Making Waves serves as a useful introduction to some of the major theoretical tenets of the field. This text would prove to be useful for undergraduates just beginning to wade into sociolinguistics who are looking for an accessible path towards some of the discipline’s theoretical underpinnings. At the same time, graduate students interested in sociolinguistics will find the book useful because it allows them to hear from the founders of the discipline, providing insights about conducting research and the scientific enterprise more generally. In addition, more senior scholars of sociolinguistics, linguistic anthropology, or related disciplines will find the book insightful as a fairly broad overview of how the field developed. Making Waves provides an important and useful form of documentation for how sociolinguistics has grown so rapidly over the past five decades and where variationist sociolinguistics in particular seems to be heading in the years to come.

REFERENCES

Eckert, Penelope. 1989. The whole woman: Sex and gender differences in variation. Language Variation and Change 1(3). 245–267.


Johnson, Daniel E. 2009. Getting off the GoldVarb standard: Introducing Rbrul for mixed effects variable rule analysis. Language and Linguistics Compass 3(1). 359–383.


Milroy, Lesley. 1980. Language and social networks. Baltimore, MD: University Park Press.

Labov, William. 1963. The social motivation of a sound change. Word 19. 273–309.

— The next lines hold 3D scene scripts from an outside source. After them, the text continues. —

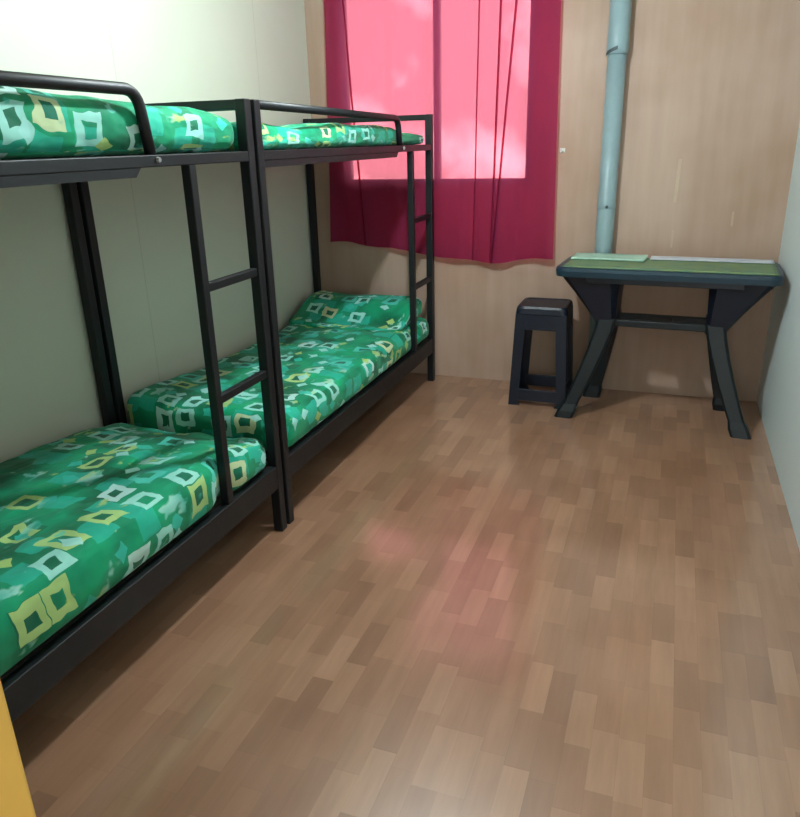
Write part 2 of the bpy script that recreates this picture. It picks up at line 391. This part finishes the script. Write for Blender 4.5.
# ------------------------------------------------------------------ mattresses
def smooth01(t): t = max(0.0, min(1.0, t)); return t*t*(3-2*t)
def lerp_tab(tab, t):
    if t <= tab[0][0]: return tab[0][1]
    for (a, va), (b, vb) in zip(tab, tab[1:]):
        if t <= b: return va + (vb-va)*smooth01((t-a)/(b-a)) if b > a else vb
    return tab[-1][1]
def soft_block(x0, x1, y0, y1, zt, zb, rad, seed, amp, nx=30, ny=84, nz=8, bulge=0.0, hang=None):
    """rounded soft box with grid uv wrapped over its edges; zt, zb: functions of (x, y)"""
    bm = bmesh.new(); uvl = bm.loops.layers.uv.new('UVMap'); cache = {}
    hx, hy = (x1-x0)/2, (y1-y0)/2; cx, cy = (x0+x1)/2, (y0+y1)/2
    H = 0.17; hz = H/2
    off = Vector((seed*3.7, seed*1.9, seed*5.3))
    def vert(i, j, k):
        key = (i, j, k)
        if key in cache: return cache[key]
        p = Vector((-hx+2*hx*i/nx, -hy+2*hy*j/ny, -hz+2*hz*k/nz))
        q = Vector((max(-hx+rad, min(hx-rad, p.x)), max(-hy+rad, min(hy-rad, p.y)), max(-hz+rad, min(hz-rad, p.z))))
        dd = p-q
        if dd.length > 1e-9:
            mx_ = max(abs(dd.x), abs(dd.y), abs(dd.z)); p = q + dd*(mx_/dd.length)
        X, Y = cx+p.x, cy+p.y; a = (p.z+hz)/H
        z = zb(X, Y) + (zt(X, Y)-zb(X, Y))*a
        w = Vector((X, Y, z))
        n1 = noise.noise(Vector((X*4.0, Y*3.2, a*0.8))+off); n2 = noise.noise(Vector((X*11, Y*8, a*2))+off*1.7)
        n3 = abs(noise.noise(Vector((X*6+Y*3, Y*4-X*2, 0))+off*2.3))
        zz = (n1*1.0 + n2*0.45 - (0.5-n3)*0.7)*amp
        w.z += zz*(0.25+0.75*a)
        side = max(0.0, (abs(p.x)-(hx-rad))/rad)
        w.x += math.copysign(1, p.x)*side*(n2*0.6+n1*0.8)*amp*0.6
        w.x += math.copysign(1, p.x)*side*bulge*math.sin(math.pi*a)
        if hang and p.x > 0: w.x += smooth01((p.x-(hx-0.16))/0.16)*hang(Y)
        eside = max(0.0, (abs(p.y)-(hy-rad))/rad)
        w.y += math.copysign(1, p.y)*eside*n1*amp*0.5
        cache[key] = bm.verts.new(w); return cache[key]
    def face(ks, uvs):
        try: f = bm.faces.new([vert(*k) for k in ks])
        except ValueError: return
        for l, u in zip(f.loops, uvs): l[uvl].uv = u
    dx, dy, dz = 2*hx/nx, 2*hy/ny, H/nz
    for i in range(nx):
        for j in range(ny):
            for k, fl in ((nz, 0), (0, 1)):
                q = [(i, j, k), (i+1, j, k), (i+1, j+1, k), (i, j+1, k)]
                face(q if not fl else q[::-1], [((b)*dy, a*dx + fl*3) for a, b, _ in (q if not fl else q[::-1])])
    for j in range(ny):
        for k in range(nz):
            q = [(nx, j, k), (nx, j+1, k), (nx, j+1, k+1), (nx, j, k+1)]
            face(q, [(b*dy, nx*dx+(nz-e)*dz) for _, b, e in q])
            q = [(0, j, k), (0, j, k+1), (0, j+1, k+1), (0, j+1, k)]
            face(q, [(b*dy, -(nz-e)*dz) for _, b, e in q])
    for i in range(nx):
        for k in range(nz):
            q = [(i, 0, k), (i+1, 0, k), (i+1, 0, k+1), (i, 0, k+1)]
            face(q, [(-(nz-e)*dz, a*dx) for a, _, e in q])
            q = [(i, ny, k), (i, ny, k+1), (i+1, ny, k+1), (i+1, ny, k)]
            face(q, [(ny*dy+(nz-e)*dz, a*dx) for a, _, e in q])
    return bm
MXA, MXB = -2.256, -1.478
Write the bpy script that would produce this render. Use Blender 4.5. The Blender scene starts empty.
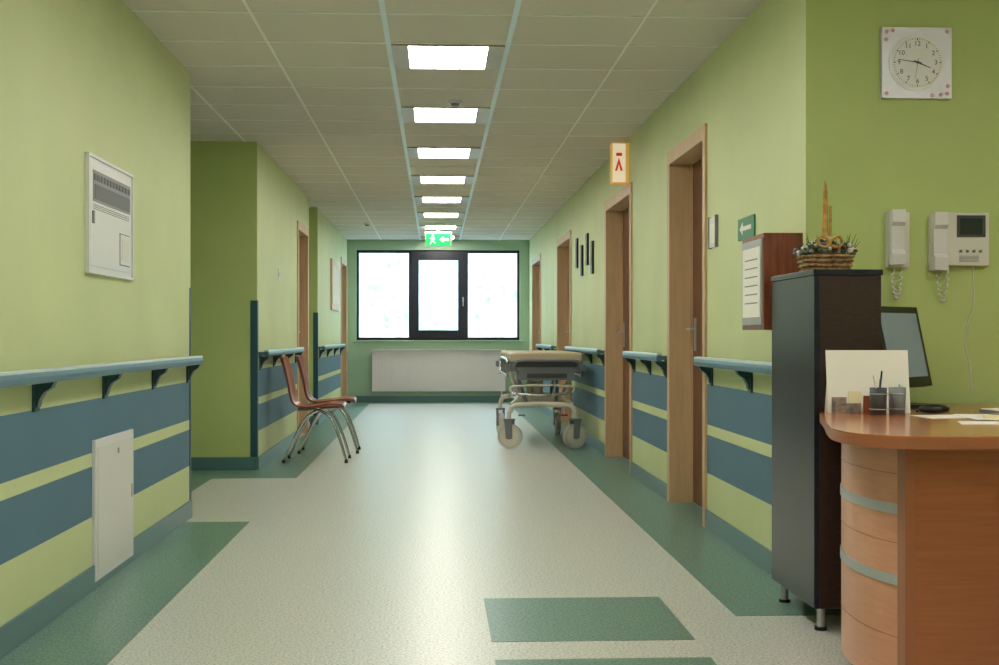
import bpy, math, random
from mathutils import Vector, Matrix
random.seed(4)
S=bpy.context.scene
try:
    S.view_settings.view_transform='Standard'
except Exception: pass

def lin(c):
    c=c/255.0
    return c/12.92 if c<=0.04045 else ((c+0.055)/1.055)**2.4
def L3(c): return (lin(c[0]),lin(c[1]),lin(c[2]),1)

def mat(name,c,rough=0.5,metal=0.0,emis=0.0,noise=0.0,nscale=8.0,c2=None,bump=0.0,bscale=60,coat=0,stretch=None,spec=0.5,ramp=(.36,.64)):
    m=bpy.data.materials.new(name); m.use_nodes=True
    nt=m.node_tree; b=nt.nodes['Principled BSDF']
    b.inputs['Base Color'].default_value=L3(c)
    b.inputs['Roughness'].default_value=rough
    b.inputs['Metallic'].default_value=metal
    b.inputs['Specular IOR Level'].default_value=spec
    if coat: b.inputs['Coat Weight'].default_value=coat; b.inputs['Coat Roughness'].default_value=0.15
    if emis:
        b.inputs['Emission Color'].default_value=L3(c); b.inputs['Emission Strength'].default_value=emis
    if noise or c2:
        g=nt.nodes.new('ShaderNodeNewGeometry'); mp=nt.nodes.new('ShaderNodeMapping')
        nt.links.new(g.outputs['Position'],mp.inputs['Vector'])
        if stretch: mp.inputs['Scale'].default_value=stretch
        n=nt.nodes.new('ShaderNodeTexNoise'); n.inputs['Scale'].default_value=nscale; n.inputs['Detail'].default_value=5
        nt.links.new(mp.outputs[0],n.inputs['Vector'])
        r=nt.nodes.new('ShaderNodeValToRGB')
        if c2 is None: c2=tuple(max(0,v*(1-noise)) for v in c)
        r.color_ramp.elements[0].color=L3(c2); r.color_ramp.elements[1].color=L3(c)
        r.color_ramp.elements[0].position=ramp[0]; r.color_ramp.elements[1].position=ramp[1]
        nt.links.new(n.outputs['Fac'],r.inputs['Fac']); nt.links.new(r.outputs['Color'],b.inputs['Base Color'])
    if bump:
        n2=nt.nodes.new('ShaderNodeTexNoise'); n2.inputs['Scale'].default_value=bscale
        g2=nt.nodes.new('ShaderNodeNewGeometry'); nt.links.new(g2.outputs['Position'],n2.inputs['Vector'])
        bp=nt.nodes.new('ShaderNodeBump'); bp.inputs['Strength'].default_value=bump; bp.inputs['Distance'].default_value=0.002
        nt.links.new(n2.outputs['Fac'],bp.inputs['Height']); nt.links.new(bp.outputs[0],b.inputs['Normal'])
    return m

def striped_wall(name,green,blue):
    m=bpy.data.materials.new(name); m.use_nodes=True; nt=m.node_tree; b=nt.nodes['Principled BSDF']
    b.inputs['Roughness'].default_value=0.55
    g=nt.nodes.new('ShaderNodeNewGeometry'); sx=nt.nodes.new('ShaderNodeSeparateXYZ')
    nt.links.new(g.outputs['Position'],sx.inputs[0])
    r=nt.nodes.new('ShaderNodeValToRGB'); cr=r.color_ramp; cr.interpolation='CONSTANT'
    cr.elements[0].position=0; cr.elements[0].color=L3(green)
    cr.elements[1].position=0.29; cr.elements[1].color=L3(blue)
    for p,c in((0.495,green),(0.55,blue),(0.765,green)):
        e=cr.elements.new(p); e.color=L3(c)
    nt.links.new(sx.outputs['Z'],r.inputs['Fac'])
    n=nt.nodes.new('ShaderNodeTexNoise'); n.inputs['Scale'].default_value=1.6; n.inputs['Detail'].default_value=6
    nt.links.new(g.outputs['Position'],n.inputs['Vector'])
    mr=nt.nodes.new('ShaderNodeMapRange'); mr.inputs['From Min'].default_value=0.3; mr.inputs['From Max'].default_value=0.7
    mr.inputs['To Min'].default_value=0.94; mr.inputs['To Max'].default_value=1.03
    nt.links.new(n.outputs['Fac'],mr.inputs['Value'])
    mx=nt.nodes.new('ShaderNodeVectorMath'); mx.operation='SCALE'
    nt.links.new(r.outputs['Color'],mx.inputs[0]); nt.links.new(mr.outputs[0],mx.inputs['Scale'])
    nt.links.new(mx.outputs[0],b.inputs['Base Color'])
    return m

GREEN=(208,218,164); BLUE=(80,120,142)
M={}
M['wall']=striped_wall('wall_paint_striped',GREEN,BLUE)
M['wallp']=mat('wall_paint_plain',(192,210,136),0.55,noise=0.04,nscale=1.5)
M['walle']=mat('wall_end_backlit_tint',(164,194,166),0.55)  # end wall: teal shade from the window's backlight is put into the colour
M['ceil']=mat('ceiling_tile',(224,217,208),0.9,noise=0.04,nscale=300)
M['tee']=mat('ceiling_tee',(244,242,236),0.5)
M['tee2']=mat('ceiling_tee_bright',(230,244,254),0.4)
M['floor']=mat('floor_vinyl',(212,214,206),0.34,c2=(160,167,158),nscale=110,bump=0.04,bscale=90,spec=0.6,ramp=(.38,.54))
M['fgreen']=mat('floor_vinyl_green',(116,154,140),0.34,c2=(70,108,98),nscale=110,bump=0.04,bscale=90,spec=0.6,ramp=(.4,.58))
M['base']=mat('baseboard_vinyl',(84,122,126),0.3)
M['guard']=mat('corner_guard',(38,80,96),0.4)
M['rail']=mat('rail_blue',(88,128,146),0.35)
M['railt']=mat('rail_top',(184,202,208),0.3)
M['brk']=mat('rail_bracket',(24,62,72),0.35)
M['tan']=mat('door_casing',(212,178,138),0.45,noise=0.05,nscale=4,stretch=(8,8,1))
M['leaf']=mat('door_leaf_wood',(120,76,52),0.4,noise=0.15,nscale=5,stretch=(8,8,0.7))
M['white']=mat('white_enamel',(226,226,228),0.35)
M['offw']=mat('offwhite_plastic',(224,222,216),0.35)
M['grey']=mat('grey_plastic',(120,124,130),0.4)
M['dgrey']=mat('dark_grey',(62,64,70),0.4)
M['black']=mat('black_plastic',(18,18,20),0.35)
M['chrome']=mat('chrome',(200,202,205),0.2,metal=1)
M['steel']=mat('brushed_steel',(190,192,196),0.45,metal=.6)
M['frame']=mat('window_frame_navy',(24,26,44),0.35)
M['lit']=mat('lamp_diffuser',(255,250,238),0.5,emis=24.0)
M['hous']=mat('lamp_housing',(176,162,138),0.35,metal=0.3)
M['chair']=mat('chair_wood_shell',(158,76,56),0.3,noise=0.15,nscale=6)
M['matt']=mat('mattress_vinyl',(196,180,156),0.5)
M['cream']=mat('cream_enamel',(218,212,200),0.35)
M['exit']=mat('exit_green',(30,185,90),0.4,emis=1.0)
M['exitw']=mat('exit_white',(240,255,245),0.4,emis=1.5)
M['sgreen']=mat('sign_green',(20,125,85),0.4)
M['red']=mat('sign_red',(215,60,40),0.4,emis=0.3)
M['signface']=mat('sign_face',(250,232,200),0.4,emis=0.5)
M['signside']=mat('sign_side',(240,195,110),0.4,emis=0.25)
M['cabL']=mat('cabinet_laminate_dark',(34,36,50),0.25,noise=0.1,nscale=30)
M['cabF']=mat('cabinet_wenge',(60,42,38),0.35,c2=(42,29,26),nscale=30,stretch=(1,1,9))
M['desk']=mat('desk_cherry_wood',(168,96,56),0.3,c2=(158,88,50),nscale=5,stretch=(1,1,20),coat=0.2)
M['desktop']=mat('desktop_wood',(196,122,76),0.2,c2=(184,110,66),nscale=5,stretch=(1,20,2),coat=0.4)
M['deskc']=mat('desk_curved_beech',(214,154,124),0.3,c2=(208,147,116),nscale=4,stretch=(2,2,20))
M['deske']=mat('desk_edge',(160,96,62),0.35)
M['boxw']=mat('box_wood_red',(140,76,50),0.35,c2=(116,58,38),nscale=8,stretch=(6,6,1))
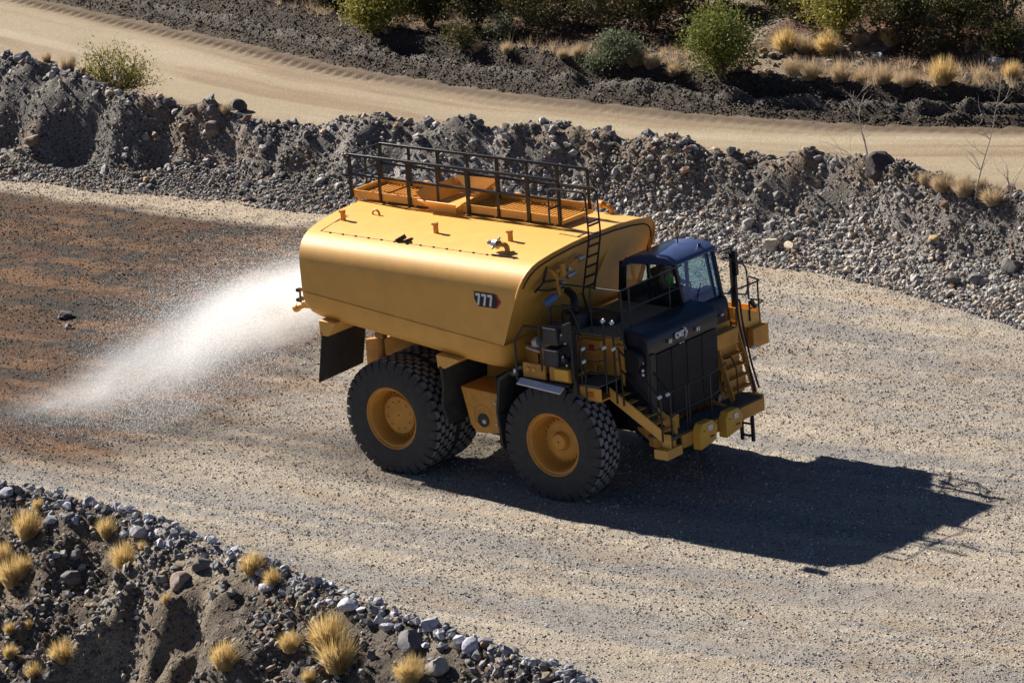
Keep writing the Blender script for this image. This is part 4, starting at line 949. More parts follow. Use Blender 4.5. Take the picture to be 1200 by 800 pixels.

Labov, William. 1966. The social stratification of English in New York City. Washington,
DC: Center for Applied Linguistics.

Weinreich, Uriel, Labov, William, & Herzog, Marvin. 1968. Empirical foundations for a theory of language change. In Lehmann, W. P. & Malkiel, Y. (Eds.) Directions for historical linguistics. 95–188. Austin: University of Texas Press.
 
ABOUT THE REVIEWER:
William Cotter is a joint PhD student in Anthropology and Linguistics at the University of Arizona. His research focuses on contact between dialects of Palestinian Arabic in the Gaza Strip and in particular the sociophonetic outcomes of these forms of contact. More broadly, his work asks how protracted political conflict and forced migration influence language change in this community.